L’établissement

Historique

La première phase de l’histoire de Saint-Merry, longue et riche du VIIIe au milieu du XIIe siècle, doit s’écrire en pointillé, sans l’aide du chartrier, qui montre une collégiale déjà prospère au milieu d’un dense tissu urbain et social.

C’est vers 700 que l’abbé de Saint-Martin d’Autun Merry (Medericus) fut enseveli à proximité d’une chapelle dédiée à l’apôtre saint Pierre, sise en bordure de la voie romaine, et où il s’était retiré les trois dernières années de sa vie en compagnie de son disciple Frou (Frodulphus). Un culte local rendit bientôt honneur à Merry, objet d’une translation en 884. Saint-Pierre-et-Saint-Merry était déjà à cette époque une abbatiola, dont on peut supposer que le temporel avait été scindé en deux menses, la part de l’abbé (sans doute abbé laïc) faisant l’objet de nombreuses mainfermes confirmées en 937 par le roi Louis IV. Le document est aussi l’occasion de découvrir une assise foncière dispersée à proximité mais aussi dans les environs de Paris, sur les deux rives de la Seine (Linas et Vivarias, Ivry, Monsivry près de Villejuif, L’Haÿ, Saviès à Belleville, Drancy, Morgevalle, Nigeon sur l’actuel quai de Tokyo à Paris, Montmartre, Vetus Mansus, Thermes [de Cluny], et peut-être actuel cul-de-sac du Bœuf près de l’église même).

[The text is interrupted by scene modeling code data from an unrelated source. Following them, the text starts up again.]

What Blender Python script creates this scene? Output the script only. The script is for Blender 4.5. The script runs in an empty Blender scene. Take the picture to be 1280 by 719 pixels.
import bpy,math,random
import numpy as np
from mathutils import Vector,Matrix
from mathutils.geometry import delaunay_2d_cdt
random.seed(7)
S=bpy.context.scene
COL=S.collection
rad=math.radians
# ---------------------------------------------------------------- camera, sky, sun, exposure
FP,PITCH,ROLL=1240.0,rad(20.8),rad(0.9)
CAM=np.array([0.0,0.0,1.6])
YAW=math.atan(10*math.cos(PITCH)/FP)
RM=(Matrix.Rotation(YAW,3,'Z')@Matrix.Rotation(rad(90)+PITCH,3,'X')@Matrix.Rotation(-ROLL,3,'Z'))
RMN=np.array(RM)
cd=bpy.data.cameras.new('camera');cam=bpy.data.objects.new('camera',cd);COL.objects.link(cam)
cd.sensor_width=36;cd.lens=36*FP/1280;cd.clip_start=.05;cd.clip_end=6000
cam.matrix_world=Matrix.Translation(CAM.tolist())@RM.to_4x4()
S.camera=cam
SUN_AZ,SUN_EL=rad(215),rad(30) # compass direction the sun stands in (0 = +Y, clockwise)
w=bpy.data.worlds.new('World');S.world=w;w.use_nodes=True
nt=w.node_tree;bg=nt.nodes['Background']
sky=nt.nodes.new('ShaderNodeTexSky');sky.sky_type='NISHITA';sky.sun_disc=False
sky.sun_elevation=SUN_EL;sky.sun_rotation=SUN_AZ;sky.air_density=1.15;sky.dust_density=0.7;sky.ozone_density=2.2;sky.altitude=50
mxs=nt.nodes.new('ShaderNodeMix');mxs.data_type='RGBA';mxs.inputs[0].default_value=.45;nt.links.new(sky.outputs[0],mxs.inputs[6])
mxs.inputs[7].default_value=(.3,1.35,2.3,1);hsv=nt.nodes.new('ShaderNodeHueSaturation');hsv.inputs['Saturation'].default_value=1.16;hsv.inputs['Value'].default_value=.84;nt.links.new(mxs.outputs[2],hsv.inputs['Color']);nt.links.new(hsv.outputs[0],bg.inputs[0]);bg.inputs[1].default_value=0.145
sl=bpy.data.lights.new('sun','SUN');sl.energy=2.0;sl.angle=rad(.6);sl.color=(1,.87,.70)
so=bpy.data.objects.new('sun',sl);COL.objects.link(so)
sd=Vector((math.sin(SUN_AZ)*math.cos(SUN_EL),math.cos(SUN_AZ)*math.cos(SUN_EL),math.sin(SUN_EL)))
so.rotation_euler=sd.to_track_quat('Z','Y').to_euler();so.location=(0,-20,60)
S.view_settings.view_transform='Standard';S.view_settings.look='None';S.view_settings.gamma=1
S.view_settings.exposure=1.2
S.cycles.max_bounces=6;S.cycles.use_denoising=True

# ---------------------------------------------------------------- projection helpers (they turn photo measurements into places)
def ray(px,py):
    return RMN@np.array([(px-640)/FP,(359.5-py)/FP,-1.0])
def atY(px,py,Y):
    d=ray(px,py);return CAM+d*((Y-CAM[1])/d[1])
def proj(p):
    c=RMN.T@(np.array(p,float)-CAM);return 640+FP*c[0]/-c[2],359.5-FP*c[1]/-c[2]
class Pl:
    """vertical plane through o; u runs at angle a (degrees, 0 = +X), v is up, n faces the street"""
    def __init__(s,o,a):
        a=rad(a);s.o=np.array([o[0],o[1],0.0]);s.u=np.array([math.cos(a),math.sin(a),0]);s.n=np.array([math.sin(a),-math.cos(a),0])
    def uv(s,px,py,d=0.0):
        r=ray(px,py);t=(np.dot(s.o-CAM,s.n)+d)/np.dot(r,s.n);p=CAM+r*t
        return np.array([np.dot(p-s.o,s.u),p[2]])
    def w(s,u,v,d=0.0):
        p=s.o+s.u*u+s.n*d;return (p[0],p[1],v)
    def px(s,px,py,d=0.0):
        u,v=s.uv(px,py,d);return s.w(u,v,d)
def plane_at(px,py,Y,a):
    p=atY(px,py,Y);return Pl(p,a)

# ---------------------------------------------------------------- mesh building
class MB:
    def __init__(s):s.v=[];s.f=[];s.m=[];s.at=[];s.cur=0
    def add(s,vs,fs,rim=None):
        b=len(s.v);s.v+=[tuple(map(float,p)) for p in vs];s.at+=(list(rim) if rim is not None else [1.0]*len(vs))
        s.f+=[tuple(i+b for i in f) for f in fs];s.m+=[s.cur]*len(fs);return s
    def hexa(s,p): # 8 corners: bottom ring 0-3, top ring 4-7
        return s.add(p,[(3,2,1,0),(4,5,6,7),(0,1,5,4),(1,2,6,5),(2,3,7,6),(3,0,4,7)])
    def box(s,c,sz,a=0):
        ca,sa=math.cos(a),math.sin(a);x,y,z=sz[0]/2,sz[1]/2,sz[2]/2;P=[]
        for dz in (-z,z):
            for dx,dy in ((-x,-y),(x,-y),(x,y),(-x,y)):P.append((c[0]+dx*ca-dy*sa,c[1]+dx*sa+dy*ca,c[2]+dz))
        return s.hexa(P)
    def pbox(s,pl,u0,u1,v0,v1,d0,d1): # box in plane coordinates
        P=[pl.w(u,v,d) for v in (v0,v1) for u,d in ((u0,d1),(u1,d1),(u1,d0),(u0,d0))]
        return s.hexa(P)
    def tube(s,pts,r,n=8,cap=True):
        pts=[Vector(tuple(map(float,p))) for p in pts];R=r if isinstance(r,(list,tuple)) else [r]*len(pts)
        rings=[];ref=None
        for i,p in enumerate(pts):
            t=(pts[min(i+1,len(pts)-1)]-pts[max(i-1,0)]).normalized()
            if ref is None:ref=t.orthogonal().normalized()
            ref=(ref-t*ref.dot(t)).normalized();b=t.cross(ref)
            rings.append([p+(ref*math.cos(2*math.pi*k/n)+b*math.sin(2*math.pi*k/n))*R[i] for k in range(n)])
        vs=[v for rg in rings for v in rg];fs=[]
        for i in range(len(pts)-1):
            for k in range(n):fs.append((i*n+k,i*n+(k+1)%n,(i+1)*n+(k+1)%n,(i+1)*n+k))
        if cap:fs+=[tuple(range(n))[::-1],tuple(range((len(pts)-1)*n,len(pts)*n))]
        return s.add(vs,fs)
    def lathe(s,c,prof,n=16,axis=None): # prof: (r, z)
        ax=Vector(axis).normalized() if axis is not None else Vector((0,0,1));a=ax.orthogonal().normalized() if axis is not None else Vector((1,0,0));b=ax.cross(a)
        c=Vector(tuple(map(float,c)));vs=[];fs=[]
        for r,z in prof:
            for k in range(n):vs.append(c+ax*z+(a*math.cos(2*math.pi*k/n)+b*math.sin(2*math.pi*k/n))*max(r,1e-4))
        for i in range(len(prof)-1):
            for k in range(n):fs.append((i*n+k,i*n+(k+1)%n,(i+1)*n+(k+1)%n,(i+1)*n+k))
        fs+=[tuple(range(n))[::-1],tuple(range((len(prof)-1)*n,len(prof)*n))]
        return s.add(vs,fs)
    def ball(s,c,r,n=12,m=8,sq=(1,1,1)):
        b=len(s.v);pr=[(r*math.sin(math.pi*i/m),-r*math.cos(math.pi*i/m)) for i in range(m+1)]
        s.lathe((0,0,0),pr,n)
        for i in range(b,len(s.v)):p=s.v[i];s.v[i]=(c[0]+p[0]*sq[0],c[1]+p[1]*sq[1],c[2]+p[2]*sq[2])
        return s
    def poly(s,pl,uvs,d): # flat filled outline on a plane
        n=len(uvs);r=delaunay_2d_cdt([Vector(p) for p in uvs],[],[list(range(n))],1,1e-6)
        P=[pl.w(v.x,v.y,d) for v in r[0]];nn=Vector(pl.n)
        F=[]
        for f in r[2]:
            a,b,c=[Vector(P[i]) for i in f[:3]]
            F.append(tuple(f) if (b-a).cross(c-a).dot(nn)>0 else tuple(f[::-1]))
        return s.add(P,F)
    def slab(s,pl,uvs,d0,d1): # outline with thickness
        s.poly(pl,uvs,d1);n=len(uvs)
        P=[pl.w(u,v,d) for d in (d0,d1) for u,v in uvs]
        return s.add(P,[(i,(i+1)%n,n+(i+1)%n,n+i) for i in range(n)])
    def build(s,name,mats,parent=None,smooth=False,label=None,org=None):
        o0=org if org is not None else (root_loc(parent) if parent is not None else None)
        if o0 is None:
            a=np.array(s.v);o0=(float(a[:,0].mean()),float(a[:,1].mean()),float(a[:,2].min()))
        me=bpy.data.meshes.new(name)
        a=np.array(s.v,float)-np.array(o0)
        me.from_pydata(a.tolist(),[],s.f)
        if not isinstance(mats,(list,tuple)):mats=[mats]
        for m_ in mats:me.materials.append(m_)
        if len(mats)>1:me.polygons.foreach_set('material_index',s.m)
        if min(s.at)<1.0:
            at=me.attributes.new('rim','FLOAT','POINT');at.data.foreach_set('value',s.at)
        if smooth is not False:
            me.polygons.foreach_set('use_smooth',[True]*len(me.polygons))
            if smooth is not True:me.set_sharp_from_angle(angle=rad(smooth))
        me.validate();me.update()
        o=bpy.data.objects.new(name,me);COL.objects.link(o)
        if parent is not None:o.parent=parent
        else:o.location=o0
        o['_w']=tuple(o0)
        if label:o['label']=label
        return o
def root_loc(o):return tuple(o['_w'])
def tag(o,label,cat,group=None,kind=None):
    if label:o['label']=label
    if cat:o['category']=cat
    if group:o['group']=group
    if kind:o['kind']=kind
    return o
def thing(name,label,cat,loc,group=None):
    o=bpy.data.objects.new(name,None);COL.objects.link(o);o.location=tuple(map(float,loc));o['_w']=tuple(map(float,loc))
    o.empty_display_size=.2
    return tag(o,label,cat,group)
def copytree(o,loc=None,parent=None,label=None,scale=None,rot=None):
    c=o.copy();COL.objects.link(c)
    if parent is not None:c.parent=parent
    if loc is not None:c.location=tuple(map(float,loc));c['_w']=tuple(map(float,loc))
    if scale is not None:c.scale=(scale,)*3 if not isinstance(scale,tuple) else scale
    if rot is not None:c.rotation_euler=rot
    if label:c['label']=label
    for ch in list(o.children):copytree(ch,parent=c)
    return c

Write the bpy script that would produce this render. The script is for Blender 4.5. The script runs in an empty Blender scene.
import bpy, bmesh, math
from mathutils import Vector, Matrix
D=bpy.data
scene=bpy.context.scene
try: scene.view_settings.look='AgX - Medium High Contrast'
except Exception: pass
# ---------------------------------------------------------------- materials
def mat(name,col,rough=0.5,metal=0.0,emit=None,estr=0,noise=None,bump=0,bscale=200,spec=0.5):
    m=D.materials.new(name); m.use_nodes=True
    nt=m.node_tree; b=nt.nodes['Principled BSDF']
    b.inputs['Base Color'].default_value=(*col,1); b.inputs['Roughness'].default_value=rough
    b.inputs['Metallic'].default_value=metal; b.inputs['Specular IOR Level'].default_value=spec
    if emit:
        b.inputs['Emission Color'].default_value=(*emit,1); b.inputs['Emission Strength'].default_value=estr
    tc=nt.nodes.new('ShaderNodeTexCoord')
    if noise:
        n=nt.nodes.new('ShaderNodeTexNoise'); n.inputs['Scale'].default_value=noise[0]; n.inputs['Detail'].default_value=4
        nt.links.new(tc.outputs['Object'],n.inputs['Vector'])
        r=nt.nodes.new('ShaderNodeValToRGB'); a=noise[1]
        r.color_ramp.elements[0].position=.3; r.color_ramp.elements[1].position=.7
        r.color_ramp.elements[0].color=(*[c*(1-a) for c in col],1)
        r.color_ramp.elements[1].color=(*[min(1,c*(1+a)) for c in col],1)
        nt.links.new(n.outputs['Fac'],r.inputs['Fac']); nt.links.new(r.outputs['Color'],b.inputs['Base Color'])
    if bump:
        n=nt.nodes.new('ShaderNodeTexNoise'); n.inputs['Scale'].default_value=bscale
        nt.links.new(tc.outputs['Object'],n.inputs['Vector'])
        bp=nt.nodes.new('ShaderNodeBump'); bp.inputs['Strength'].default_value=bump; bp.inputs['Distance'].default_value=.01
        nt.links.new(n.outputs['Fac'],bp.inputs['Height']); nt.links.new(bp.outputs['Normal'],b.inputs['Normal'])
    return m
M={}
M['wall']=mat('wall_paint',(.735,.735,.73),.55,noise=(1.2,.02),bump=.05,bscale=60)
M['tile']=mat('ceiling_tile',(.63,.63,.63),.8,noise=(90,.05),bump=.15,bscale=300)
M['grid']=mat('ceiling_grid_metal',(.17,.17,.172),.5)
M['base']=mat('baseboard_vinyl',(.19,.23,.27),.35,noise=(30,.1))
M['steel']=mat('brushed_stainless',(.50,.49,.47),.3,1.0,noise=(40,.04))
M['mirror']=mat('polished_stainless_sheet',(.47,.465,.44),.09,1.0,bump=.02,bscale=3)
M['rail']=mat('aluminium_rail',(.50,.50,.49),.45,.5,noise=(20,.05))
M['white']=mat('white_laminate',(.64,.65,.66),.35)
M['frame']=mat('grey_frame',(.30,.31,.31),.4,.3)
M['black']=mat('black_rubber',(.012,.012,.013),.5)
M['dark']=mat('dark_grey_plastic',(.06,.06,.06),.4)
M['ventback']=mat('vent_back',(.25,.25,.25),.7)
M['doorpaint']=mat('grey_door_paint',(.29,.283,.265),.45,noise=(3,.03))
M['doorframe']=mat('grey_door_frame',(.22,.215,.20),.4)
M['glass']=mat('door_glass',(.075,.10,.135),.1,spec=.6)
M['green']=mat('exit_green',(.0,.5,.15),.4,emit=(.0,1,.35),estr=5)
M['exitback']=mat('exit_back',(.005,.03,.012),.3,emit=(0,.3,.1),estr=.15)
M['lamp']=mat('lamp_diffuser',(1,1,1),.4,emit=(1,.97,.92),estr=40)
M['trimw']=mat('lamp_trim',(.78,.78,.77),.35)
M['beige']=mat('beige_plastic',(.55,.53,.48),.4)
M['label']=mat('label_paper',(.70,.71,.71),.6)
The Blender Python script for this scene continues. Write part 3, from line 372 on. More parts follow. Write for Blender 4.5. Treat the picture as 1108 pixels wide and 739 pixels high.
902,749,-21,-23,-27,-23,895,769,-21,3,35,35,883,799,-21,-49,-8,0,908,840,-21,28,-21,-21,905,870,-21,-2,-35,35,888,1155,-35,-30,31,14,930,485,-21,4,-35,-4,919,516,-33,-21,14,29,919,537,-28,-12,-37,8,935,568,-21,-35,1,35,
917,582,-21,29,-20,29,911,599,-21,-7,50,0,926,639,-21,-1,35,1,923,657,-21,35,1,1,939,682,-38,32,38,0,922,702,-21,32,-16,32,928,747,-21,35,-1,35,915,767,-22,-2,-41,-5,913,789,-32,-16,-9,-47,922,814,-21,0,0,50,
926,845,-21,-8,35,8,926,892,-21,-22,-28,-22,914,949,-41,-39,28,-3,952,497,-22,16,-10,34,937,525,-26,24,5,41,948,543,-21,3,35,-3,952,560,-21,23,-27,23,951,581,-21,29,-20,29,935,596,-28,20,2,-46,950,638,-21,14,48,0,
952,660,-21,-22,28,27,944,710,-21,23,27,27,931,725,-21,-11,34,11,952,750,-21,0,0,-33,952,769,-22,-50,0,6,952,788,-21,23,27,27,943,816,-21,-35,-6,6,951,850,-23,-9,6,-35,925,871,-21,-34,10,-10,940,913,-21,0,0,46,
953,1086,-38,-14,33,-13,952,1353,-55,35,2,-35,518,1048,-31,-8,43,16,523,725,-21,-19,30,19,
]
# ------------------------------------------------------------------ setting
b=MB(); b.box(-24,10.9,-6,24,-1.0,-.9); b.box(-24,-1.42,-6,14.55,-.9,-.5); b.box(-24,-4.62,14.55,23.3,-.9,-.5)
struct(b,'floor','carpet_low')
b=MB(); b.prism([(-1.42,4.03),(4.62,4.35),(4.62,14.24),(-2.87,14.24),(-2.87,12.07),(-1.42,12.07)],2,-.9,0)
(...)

La deuxième période s’ouvre avec ce qui a les apparences d’une reprise en main ecclésiastique lancée au début du XIe siècle, quand l’évêque de Paris Renaud donne à son chapitre cathédral l’autel de l’église (« quoddam altare in honore Sancti Petri et Sancti Mederici dedicatum in suburbio Parisiensi » : éd. Lasteyrie, Cartulaire général de Paris, n° 74, p. 101-102). Même si l’on ignore tout des circonstances exactes de la fondation d’une collégiale de chanoines séculiers à Saint-Merry, celle-ci eut toutes les allures d’une sorte de filiale du chapitre cathédral, dont elle fut d’ailleurs censée l’une des quatre « filles », avec Saint-Étienne-des-Grés, Saint-Benoît et Saint-Sépulchre. Au XIIIe siècle, elle comptait sept chanoines, dont le plus éminent, dit chefcier (capicerius), était en charge de la cure.

La collégiale se trouvait aussi, en effet, à la tête d’une paroisse, aux limites tourmentées. L’église, rebâtie fin XIIe ou début XIIIe siècle, peut-être avec l’aide de cet Odo Falconarius célébré dans une inscription comme « fondateur » (l’édifice actuel est du XVIe siècle), vit autour d’elle germer un bourg de peuplement, bientôt pris dans un tissu densifié, et englobé dans la ville intra muros de l’enceinte de Philippe Auguste.

Localisation du patrimoine

Saint-Merry était à la tête d’une censive sur la rive droite, morcelée entre plusieurs enclaves, mais dont « la partie la plus importante se trouvait au nord de la rue de la Verrerie, à l’est de la rue Saint-Martin, au sud du rempart [de Philippe Auguste] et sur les deux côtés de la rue du Temple ». Cette censive emportait haute justice, mais la justice de sang fut abandonnée au roi Philippe III à l’exception de la justice du cloître qui restait entière.

De fait, rares sont les actes intéressant des biens non parisiens, comme à Montreuil ou L’Haÿ, qui semblent pour partie remonter à la dotation haut-médiévale de l’établissement.

Réseaux de bienfaiteurs

Les actes, tardifs, renseignent moins sur le réseau des donations (œuvre de chevaliers urbains ou de bourgeois) que sur celui des multiples relations nouées par l’établissement. Plusieurs actes de l’évêque et du chapitre cathédral de Paris voisinent ainsi avec une multitude d’accords et de conventions passés avec d’autres établissements ecclésiastiques : Saint-Antoine (n° 2, 20, 22, 33, 34, 39), Saint-Marcel (n° 6), Saint-Thomas du Louvre (n° 8), Hôtel-Dieu de Paris (n° 11), Hôpital de la Trinité (n° 15, 45), Saint-Jacques (n° 16, 21), Saint-Magloire (n° 18, 24), Montmartre (n° 23), Saint-Lazare (n° 25, 26), Livry (n° 27, 36-38), léproserie de Juvisy (n° 48), Saint-Germain-l’Auxerrois (n° 53), pour ne citer que les plus proches.